» GIVEN INSTRUCTION:
Copy exactly the block of lines between the one containing "Continue the Blender" and the one containing "[('r', .3, .945, .7, .955, G_)]", inclusive.

--- start SOURCE RECORDS ---

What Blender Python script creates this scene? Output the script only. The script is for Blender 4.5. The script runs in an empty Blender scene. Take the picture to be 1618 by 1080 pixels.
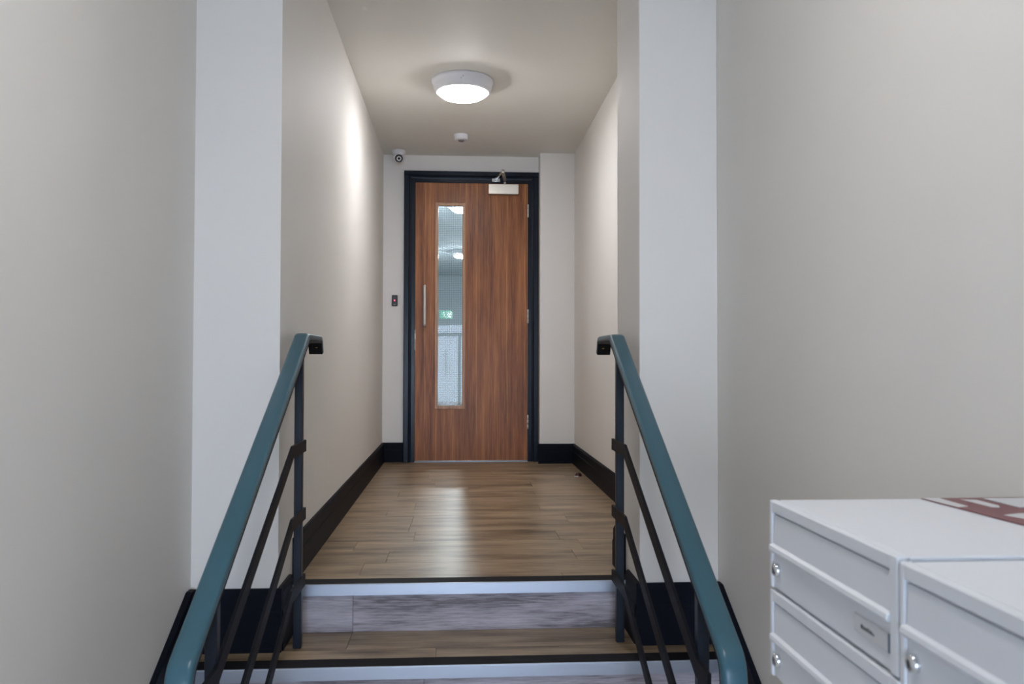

--- end SOURCE RECORDS ---
--- start SOURCE RECORDS ---

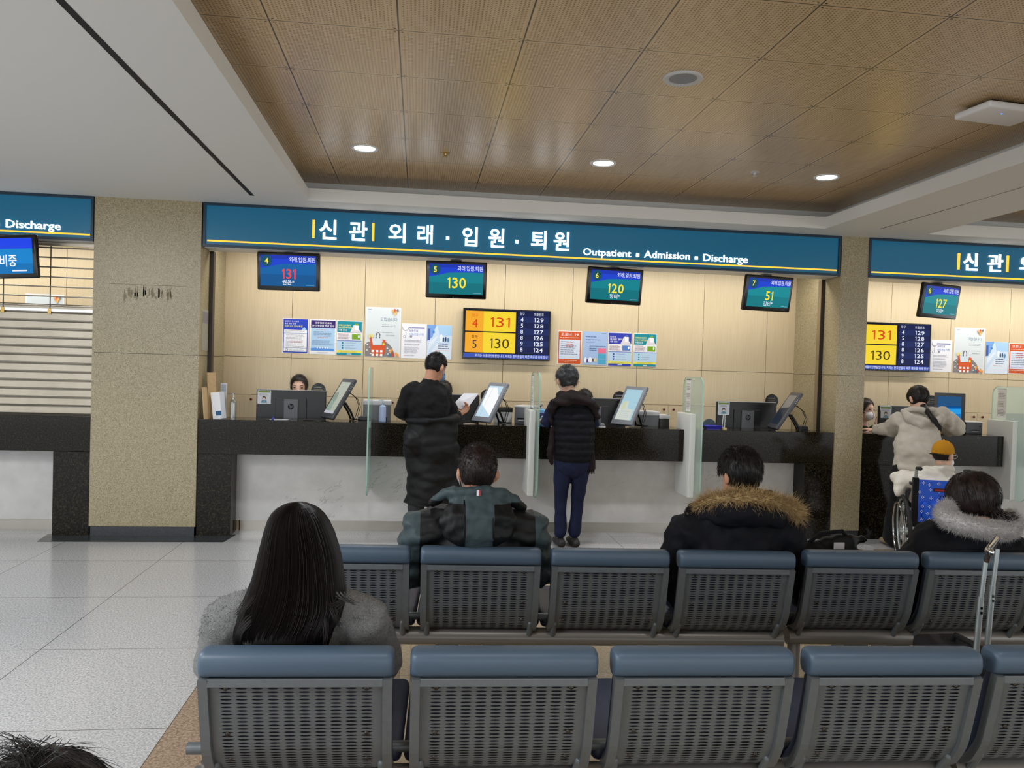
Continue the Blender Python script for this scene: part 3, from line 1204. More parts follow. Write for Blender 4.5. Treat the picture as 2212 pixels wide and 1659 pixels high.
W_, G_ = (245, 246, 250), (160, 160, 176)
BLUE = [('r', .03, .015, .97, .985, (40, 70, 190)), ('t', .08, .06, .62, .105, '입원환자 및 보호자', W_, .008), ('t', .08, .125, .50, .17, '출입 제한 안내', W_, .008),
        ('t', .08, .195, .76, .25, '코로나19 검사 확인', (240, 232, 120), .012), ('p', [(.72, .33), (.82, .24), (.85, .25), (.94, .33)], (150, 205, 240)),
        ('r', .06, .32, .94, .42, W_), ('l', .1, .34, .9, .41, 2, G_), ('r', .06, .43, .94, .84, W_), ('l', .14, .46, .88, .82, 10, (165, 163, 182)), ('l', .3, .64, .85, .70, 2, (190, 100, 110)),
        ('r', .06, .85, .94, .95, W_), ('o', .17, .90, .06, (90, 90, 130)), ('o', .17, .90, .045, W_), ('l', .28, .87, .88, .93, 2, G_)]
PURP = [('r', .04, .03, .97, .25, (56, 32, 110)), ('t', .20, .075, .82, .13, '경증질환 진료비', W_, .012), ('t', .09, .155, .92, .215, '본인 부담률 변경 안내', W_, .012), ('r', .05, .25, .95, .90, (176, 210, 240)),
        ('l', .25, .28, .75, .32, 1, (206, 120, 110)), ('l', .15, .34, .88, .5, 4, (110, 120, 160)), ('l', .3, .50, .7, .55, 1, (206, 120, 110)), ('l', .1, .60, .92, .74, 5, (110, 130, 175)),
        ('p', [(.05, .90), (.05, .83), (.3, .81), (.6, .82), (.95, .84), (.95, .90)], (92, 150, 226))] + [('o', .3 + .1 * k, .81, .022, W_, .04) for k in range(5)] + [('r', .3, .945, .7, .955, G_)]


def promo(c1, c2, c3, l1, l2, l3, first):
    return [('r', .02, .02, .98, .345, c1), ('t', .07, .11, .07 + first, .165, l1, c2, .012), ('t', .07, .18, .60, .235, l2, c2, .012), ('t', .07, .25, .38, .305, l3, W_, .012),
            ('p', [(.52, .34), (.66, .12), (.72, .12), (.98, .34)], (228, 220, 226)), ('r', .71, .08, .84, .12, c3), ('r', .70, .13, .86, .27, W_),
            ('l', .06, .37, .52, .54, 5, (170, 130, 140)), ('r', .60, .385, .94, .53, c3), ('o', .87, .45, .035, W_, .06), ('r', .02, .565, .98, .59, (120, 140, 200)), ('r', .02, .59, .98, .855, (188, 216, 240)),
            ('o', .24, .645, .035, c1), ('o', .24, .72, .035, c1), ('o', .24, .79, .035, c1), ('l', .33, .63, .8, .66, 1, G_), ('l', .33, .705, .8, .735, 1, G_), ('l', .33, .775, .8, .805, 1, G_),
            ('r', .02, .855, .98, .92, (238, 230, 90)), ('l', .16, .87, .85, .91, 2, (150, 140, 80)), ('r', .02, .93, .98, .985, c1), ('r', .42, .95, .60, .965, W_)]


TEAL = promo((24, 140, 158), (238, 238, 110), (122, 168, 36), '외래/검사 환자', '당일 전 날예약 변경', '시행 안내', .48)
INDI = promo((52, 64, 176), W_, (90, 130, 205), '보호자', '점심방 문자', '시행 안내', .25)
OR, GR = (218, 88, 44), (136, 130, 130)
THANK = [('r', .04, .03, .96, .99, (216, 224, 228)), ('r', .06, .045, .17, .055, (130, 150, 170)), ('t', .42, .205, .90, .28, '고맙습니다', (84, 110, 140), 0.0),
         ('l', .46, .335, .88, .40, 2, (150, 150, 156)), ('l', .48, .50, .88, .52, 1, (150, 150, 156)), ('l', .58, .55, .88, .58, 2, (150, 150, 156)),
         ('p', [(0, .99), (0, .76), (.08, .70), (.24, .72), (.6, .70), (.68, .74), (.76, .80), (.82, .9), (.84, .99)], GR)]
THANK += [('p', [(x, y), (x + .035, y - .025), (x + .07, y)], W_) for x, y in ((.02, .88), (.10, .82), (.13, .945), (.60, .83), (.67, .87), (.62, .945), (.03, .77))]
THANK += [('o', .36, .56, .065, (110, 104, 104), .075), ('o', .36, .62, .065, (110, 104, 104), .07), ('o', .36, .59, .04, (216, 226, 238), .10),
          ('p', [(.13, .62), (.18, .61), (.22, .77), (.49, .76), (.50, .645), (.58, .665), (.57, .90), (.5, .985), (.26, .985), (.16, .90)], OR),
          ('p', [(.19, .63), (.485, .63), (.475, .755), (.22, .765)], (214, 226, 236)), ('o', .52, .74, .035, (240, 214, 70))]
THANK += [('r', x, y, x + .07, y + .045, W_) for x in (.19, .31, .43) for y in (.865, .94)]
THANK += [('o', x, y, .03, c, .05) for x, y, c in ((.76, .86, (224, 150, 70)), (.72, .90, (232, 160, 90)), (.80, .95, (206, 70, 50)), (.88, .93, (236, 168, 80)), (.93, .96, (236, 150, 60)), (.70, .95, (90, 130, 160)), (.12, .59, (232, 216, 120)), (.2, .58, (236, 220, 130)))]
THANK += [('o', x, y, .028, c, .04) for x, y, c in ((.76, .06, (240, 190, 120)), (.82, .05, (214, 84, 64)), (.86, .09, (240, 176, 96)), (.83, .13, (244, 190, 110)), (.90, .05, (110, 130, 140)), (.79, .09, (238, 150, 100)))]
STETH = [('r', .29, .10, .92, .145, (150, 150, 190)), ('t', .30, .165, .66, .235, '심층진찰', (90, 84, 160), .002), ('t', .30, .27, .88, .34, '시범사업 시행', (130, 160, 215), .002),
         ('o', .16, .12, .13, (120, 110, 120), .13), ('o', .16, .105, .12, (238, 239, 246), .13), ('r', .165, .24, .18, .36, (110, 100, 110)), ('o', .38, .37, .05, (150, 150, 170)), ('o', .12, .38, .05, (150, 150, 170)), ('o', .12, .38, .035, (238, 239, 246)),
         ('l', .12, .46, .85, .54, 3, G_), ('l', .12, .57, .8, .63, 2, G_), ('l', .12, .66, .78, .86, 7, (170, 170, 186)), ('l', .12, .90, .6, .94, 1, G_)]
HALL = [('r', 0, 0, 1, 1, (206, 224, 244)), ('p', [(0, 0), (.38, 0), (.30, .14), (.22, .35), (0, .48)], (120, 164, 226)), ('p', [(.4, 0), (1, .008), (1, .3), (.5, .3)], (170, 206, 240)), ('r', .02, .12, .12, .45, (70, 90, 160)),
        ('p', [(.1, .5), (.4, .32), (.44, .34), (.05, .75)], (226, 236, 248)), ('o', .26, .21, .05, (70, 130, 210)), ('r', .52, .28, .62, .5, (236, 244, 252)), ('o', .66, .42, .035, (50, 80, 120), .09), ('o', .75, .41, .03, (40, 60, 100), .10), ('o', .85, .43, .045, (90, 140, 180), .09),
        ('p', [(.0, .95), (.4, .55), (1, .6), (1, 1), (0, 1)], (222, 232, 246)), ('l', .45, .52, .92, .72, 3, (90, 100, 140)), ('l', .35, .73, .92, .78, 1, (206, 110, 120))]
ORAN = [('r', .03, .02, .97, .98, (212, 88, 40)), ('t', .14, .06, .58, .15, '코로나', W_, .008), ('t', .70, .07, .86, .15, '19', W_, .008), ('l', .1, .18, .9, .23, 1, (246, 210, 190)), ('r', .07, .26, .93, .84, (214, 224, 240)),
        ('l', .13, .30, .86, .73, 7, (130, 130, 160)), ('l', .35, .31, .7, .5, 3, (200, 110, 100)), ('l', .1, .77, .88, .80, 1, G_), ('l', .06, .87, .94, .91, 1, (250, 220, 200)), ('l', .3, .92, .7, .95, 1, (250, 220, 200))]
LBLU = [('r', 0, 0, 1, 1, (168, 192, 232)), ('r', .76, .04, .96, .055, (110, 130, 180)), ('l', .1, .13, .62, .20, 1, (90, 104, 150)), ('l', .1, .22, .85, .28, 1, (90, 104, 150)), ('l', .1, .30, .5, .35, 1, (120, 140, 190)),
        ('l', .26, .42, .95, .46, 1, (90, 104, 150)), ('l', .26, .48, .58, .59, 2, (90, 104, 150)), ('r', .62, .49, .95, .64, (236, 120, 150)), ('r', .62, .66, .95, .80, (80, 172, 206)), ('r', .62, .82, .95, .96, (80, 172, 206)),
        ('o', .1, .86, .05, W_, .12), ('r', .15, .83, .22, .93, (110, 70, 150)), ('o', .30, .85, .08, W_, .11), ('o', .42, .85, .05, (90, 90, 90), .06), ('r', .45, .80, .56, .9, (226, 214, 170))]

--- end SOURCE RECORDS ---

» SOLUTION TO THIS PROBLEM:
Continue the Blender Python script for this scene: part 3, from line 1204. More parts follow. Write for Blender 4.5. Treat the picture as 2212 pixels wide and 1659 pixels high.
W_, G_ = (245, 246, 250), (160, 160, 176)
BLUE = [('r', .03, .015, .97, .985, (40, 70, 190)), ('t', .08, .06, .62, .105, '입원환자 및 보호자', W_, .008), ('t', .08, .125, .50, .17, '출입 제한 안내', W_, .008),
        ('t', .08, .195, .76, .25, '코로나19 검사 확인', (240, 232, 120), .012), ('p', [(.72, .33), (.82, .24), (.85, .25), (.94, .33)], (150, 205, 240)),
        ('r', .06, .32, .94, .42, W_), ('l', .1, .34, .9, .41, 2, G_), ('r', .06, .43, .94, .84, W_), ('l', .14, .46, .88, .82, 10, (165, 163, 182)), ('l', .3, .64, .85, .70, 2, (190, 100, 110)),
        ('r', .06, .85, .94, .95, W_), ('o', .17, .90, .06, (90, 90, 130)), ('o', .17, .90, .045, W_), ('l', .28, .87, .88, .93, 2, G_)]
PURP = [('r', .04, .03, .97, .25, (56, 32, 110)), ('t', .20, .075, .82, .13, '경증질환 진료비', W_, .012), ('t', .09, .155, .92, .215, '본인 부담률 변경 안내', W_, .012), ('r', .05, .25, .95, .90, (176, 210, 240)),
        ('l', .25, .28, .75, .32, 1, (206, 120, 110)), ('l', .15, .34, .88, .5, 4, (110, 120, 160)), ('l', .3, .50, .7, .55, 1, (206, 120, 110)), ('l', .1, .60, .92, .74, 5, (110, 130, 175)),
        ('p', [(.05, .90), (.05, .83), (.3, .81), (.6, .82), (.95, .84), (.95, .90)], (92, 150, 226))] + [('o', .3 + .1 * k, .81, .022, W_, .04) for k in range(5)] + [('r', .3, .945, .7, .955, G_)]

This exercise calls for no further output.